Now the baby is sleeping and the 5-year-old is playing by himself and the dog is lying at my feet making me his constant companion. Now we spend most of our days at home. Because it is easy. Now I spend more time in pajamas, and patterned leggings than I care to admit, because it is easy and it fits.
Now the baby, the dog and the five-year old all push for a space on my lap, to curl up next to me, to have my attention at all times. Now I don’t get as much sleep or time to myself or space. And I’m constantly thinking about what needs to be done, the laundry, the dishes… Now my house is a mess. A perpetual mess that I have no intentions of tackling. Now the dust settles in corners and the floors go unscrubbed. But we get in the pool nearly every day and read books and snuggle and watch Zootopia for the 100th time.
Now I won’t feel bad about the mess or judge my ability to mother based on the state of my home. And I’ll invite friends over and not bother to apologize for the mess because we have a baby and that seems as good of an excuse as any, not that I need one. Now I know that if we are to be friends, I won’t feel the need to make excuses.
Now we are finally getting into a routine and I have some time at the end of the day to myself. Now I don’t fall into bed an exhausted mess who can’t think about anything but sleep, though I still think about sleep a lot. Now I’m feeling older, with a new baby and a birthday around the corner, age suddenly feels more important than it used to. And that scares me.

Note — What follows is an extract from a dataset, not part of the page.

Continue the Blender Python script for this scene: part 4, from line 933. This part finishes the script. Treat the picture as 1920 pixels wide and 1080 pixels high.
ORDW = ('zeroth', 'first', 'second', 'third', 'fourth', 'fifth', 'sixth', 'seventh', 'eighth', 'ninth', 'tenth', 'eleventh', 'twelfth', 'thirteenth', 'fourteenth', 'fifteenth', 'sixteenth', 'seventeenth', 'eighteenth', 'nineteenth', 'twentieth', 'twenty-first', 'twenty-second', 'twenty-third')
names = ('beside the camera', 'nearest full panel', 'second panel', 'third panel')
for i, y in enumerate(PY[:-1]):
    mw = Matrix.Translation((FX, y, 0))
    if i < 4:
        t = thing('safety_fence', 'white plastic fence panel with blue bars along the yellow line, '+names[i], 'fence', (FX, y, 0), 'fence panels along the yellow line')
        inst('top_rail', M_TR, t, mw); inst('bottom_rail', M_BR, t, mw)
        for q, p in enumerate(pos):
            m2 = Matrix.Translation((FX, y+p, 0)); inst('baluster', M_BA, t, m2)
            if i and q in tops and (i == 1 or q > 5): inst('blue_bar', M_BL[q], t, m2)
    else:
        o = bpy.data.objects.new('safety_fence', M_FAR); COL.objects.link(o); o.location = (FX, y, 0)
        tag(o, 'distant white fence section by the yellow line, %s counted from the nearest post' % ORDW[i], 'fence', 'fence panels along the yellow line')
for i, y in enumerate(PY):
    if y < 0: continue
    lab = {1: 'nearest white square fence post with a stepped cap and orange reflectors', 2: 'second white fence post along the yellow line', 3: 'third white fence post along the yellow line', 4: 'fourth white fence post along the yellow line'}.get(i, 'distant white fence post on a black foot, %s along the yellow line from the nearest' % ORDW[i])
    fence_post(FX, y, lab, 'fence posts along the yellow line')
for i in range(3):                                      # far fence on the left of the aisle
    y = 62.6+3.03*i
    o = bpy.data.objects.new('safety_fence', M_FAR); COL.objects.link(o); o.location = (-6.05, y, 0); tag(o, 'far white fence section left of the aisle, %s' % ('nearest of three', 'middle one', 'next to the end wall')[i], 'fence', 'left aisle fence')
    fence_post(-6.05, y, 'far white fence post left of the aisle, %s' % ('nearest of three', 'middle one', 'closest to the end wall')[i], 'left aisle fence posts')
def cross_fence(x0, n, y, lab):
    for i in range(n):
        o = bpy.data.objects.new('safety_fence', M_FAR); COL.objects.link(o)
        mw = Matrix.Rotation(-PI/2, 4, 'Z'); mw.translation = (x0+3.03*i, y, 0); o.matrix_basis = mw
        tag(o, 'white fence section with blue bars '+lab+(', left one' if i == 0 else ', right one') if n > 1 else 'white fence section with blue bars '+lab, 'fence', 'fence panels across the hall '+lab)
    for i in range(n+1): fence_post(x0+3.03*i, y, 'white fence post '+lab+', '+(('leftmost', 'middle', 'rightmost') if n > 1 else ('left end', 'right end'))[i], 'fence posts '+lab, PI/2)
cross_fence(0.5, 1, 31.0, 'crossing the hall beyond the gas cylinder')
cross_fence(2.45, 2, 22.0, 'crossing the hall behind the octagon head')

Now the 5-year-old still wants hourly hugs and snacks. Now the baby only wants to be held and she rolled over yesterday. Now we are in the thick of parenting. We take a back pack filled with diapers and wipes and bottles and snacks and blankets wherever we go. Now is about the kids and us but, mostly the kids. Kids is a word I’m getting used to, that still doesn’t flow off my tongue naturally, but a word that I love. Now I love watching the two of them together, the instant love between them. The way she smiles at him whenever he walks into the room. The way he rubs her belly and calls it “tummy time”. That he is always the first to hear her cry and more than once I’ve found him gently rocking her bassinet in the morning before I’ve gotten to her room.
Soon we will have somewhere to be every day. Soon there will be lunches to pack and homework to be done. Soon we will have soccer practice and baby music classes. Soon bedtime will not be flexible and the sun will set earlier. Soon the autumn breeze will blow in and the leaves will change and this brief season will be over. So I’m enjoying the now, and now is pretty damn beautiful.